Detesto a Barbie

Nunca tive uma boneca Barbie. Sei lá o porquê. Acho que devia ser um brinquedo muito caro, ou então minha mãe nem se ligava nessas coisas, preferia me dar um livro. Já mocinha, quando via minha sobrinha com a coleção que tinha (23, se não me falha a memória), eu não conseguia atinar porque é que eu não tivera ao menos uma, no meio de outras tantas bonecas.

O fato é que eu cresci, sem saber a razão, com uma raiva enorme da Barbie. Ah, me dava um sentimento ruim toda vez que via uma pela frente, que vontade de quebrar! E nunca entendi o porquê daquilo.

Não seria pelo cabelo perfeito, sem uma ponta dupla e louro ainda por cima, sem nem precisar enfrentar hidratação nem chapinha, ou pela cintura irritantemente fina e o quadril enorme, pois desde antes de conhecer a ditadura da beleza eu já me enfurecia contra a boneca-patricinha. Quando li numa revista que nenhum ser humano sobreviveria se tivesse as medidas do corpo dela, comemorei!

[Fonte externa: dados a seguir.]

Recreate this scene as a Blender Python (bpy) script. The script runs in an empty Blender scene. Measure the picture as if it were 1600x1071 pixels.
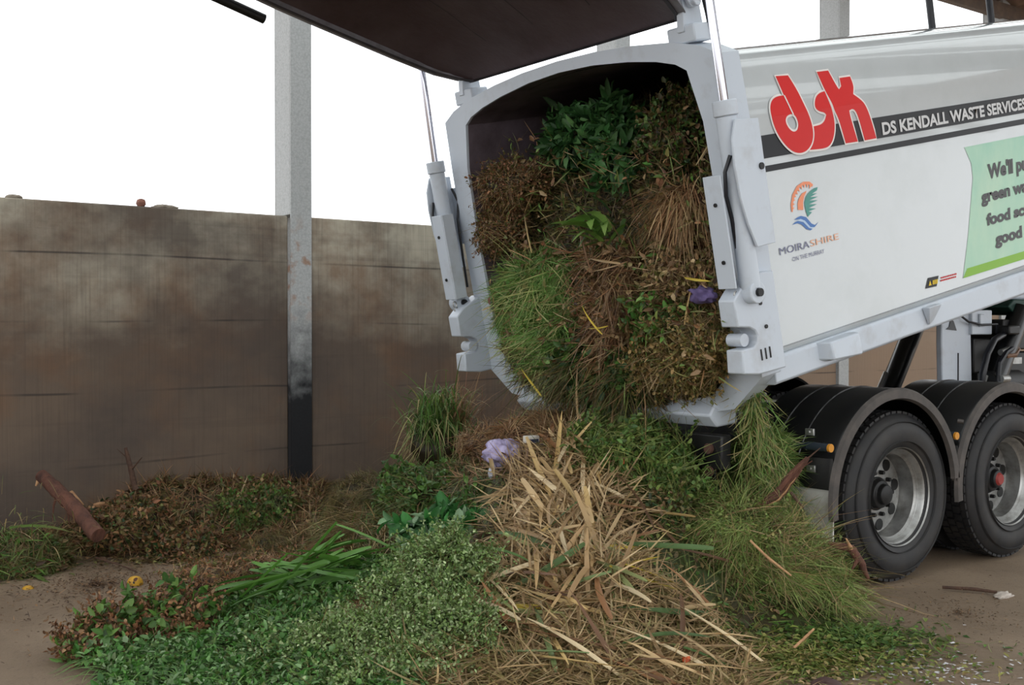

Foi só depois de adulta que, remoendo fatos passados, vim a compreender aquele sentimento.

Ao morar na casa de uma tia por alguns anos da infância (para criança, cada ano é um século), sempre andei buscando me encaixar aqui e ali como filha, mesmo sabendo, no fundo, que aquilo não era possível. Apesar de muito bem tratada e amada, questões relacionadas a aceitação e amor são coisas que marcam o coração de uma criança. Pequenas cenas machucam, e quase sem exceção, permanecem para sempre.

Um natal em particular ficou marcado. Foi aquele em que minha prima, mais nova que eu, ganhou a tão sonhada boneca Barbie. Ainda me lembro dela, linda num vestido rosa de cetim, numa caixa brilhante. Lembro direitinho da prima desembrulhando o presente, os olhos brilhando, o sorriso grande de alegria. E meus olhos procurando o meu presente. Logo veio, um embrulho fofo, daqueles que de longe a gente vê que é roupa – e criança detesta ganhar roupa. Quando abri, era um conjuntinho muito bonito, um daqueles que minha tia vendia. Claro que agradeci, experimentei, e até gostei. Mas naquela noite, chorei até meu nariz entupir e dormir de boca aberta, de tanto soluçar.

Ah, eu nem gostava tanto assim daquela boneca magrela. Mas naquela ocasião, significou mais para mim. Representava minha condição de não-filha. Senão, eu também teria ganhado uma igual, e não uma roupa que, ainda que bonitinha, tinha sido tirada do meio de uma dúzia, numa sacola.

Outros natais vieram, com tia, com mãe, com presentes e momentos felizes, de amor e gratidão, e eu fui crescendo. Mas aquela cicatriz permaneceu indelével no meu coração.

Nesta vida corrida, onde as obrigações e cobranças quase nos sufocam, muito pouco percebemos as marcas que vamos cravando nas crianças que amamos. De uma forma ou de outra, mais de vinte anos depois...detesto a Barbie.